On This Day: Deaths at Rolling Stones’ Altamont Concert Shock the Nation
December 06, 2008
FindingDulcinea.com Staff
On Dec. 6, 1969, four people died at a hastily arranged free concert headlined by the Rolling Stones at the Altamont Speedway in Northern California.
The concert, held only four months after the generation-defining Woodstock Festival in upstate New York, was seen by many as the end of hippie culture, and marked the death of the Swinging Sixties, a decade famous for social, musical and sexual revolutions.
Originally planned for San Francisco, the concert was relocated after the city revoked its permit. It was then moved to Sears Point, but a dispute forced a second relocation to the disused Altamont Speedway just two days before the concert.
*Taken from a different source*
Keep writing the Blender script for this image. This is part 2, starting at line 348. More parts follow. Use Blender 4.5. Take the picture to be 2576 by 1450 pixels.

Concert organizers rushed to build a stage, transport equipment and find security. They hired the Hells Angels, a motorcycle gang with a history of violence and involvement in a host of illegal activities, to provide security, allegedly in return for $500 worth of beer, though both parties deny this claim.
The concert was marked by violence from the start, as the Hells Angels used pool cues to control the crowd and protect the four-foot stage. During a performance by Jefferson Airplane, singer Marty Balin was knocked unconscious by an Angel who jumped onto the stage to break up a fight. The incident, as well as the general violence, convinced the Grateful Dead to cancel their performance.
The Rolling Stones took the stage in the evening, when the violence would turn deadly. Meredith Hunter, an African-American teenager, approached the stage armed with a knife and gun. Hells Angel Alan Passaro attacked Hunter, stabbing him several times with a knife as the Stones finished “Under My Thumb.”
The incident was captured on film by Albert and David Maysles and Charlotte Zwerin, who created the concert documentary, “Gimme Shelter.” It shows Hunter, at stage left, fighting with a group of Hells Angels and holding a gun; Passaro sees the gun from his position near center stage and attacks Hunter.
“He rushes forward and is at Hunter's back, his left hand gripping Hunter's gun hand, forcing it down, while raising the knife in his right fist and plunging it into Hunter's neck,” The Times of London describes. “Hunter lurches forward, back towards the darkness from where he came. The Angel clings on, moving with him, again raising his right fist and bringing the knife down on Hunter's neck.”
Hunter was stabbed five times and died on site. The Rolling Stones settled a wrongful death lawsuit with Hunter’s mother out of court. Passaro was tried for murder, but was acquitted because he acted in self-defense. There was a police inquiry into whether there was a second stabber, but it was closed in 2005.
Three other concertgoers died that day; two died in a hit-and-run car accident and one drowned in a drainage ditch. “It was perhaps rock and roll's all-time worst day, December 6th, a day when everything went perfectly wrong,” wrote Rolling Stones' John Burks.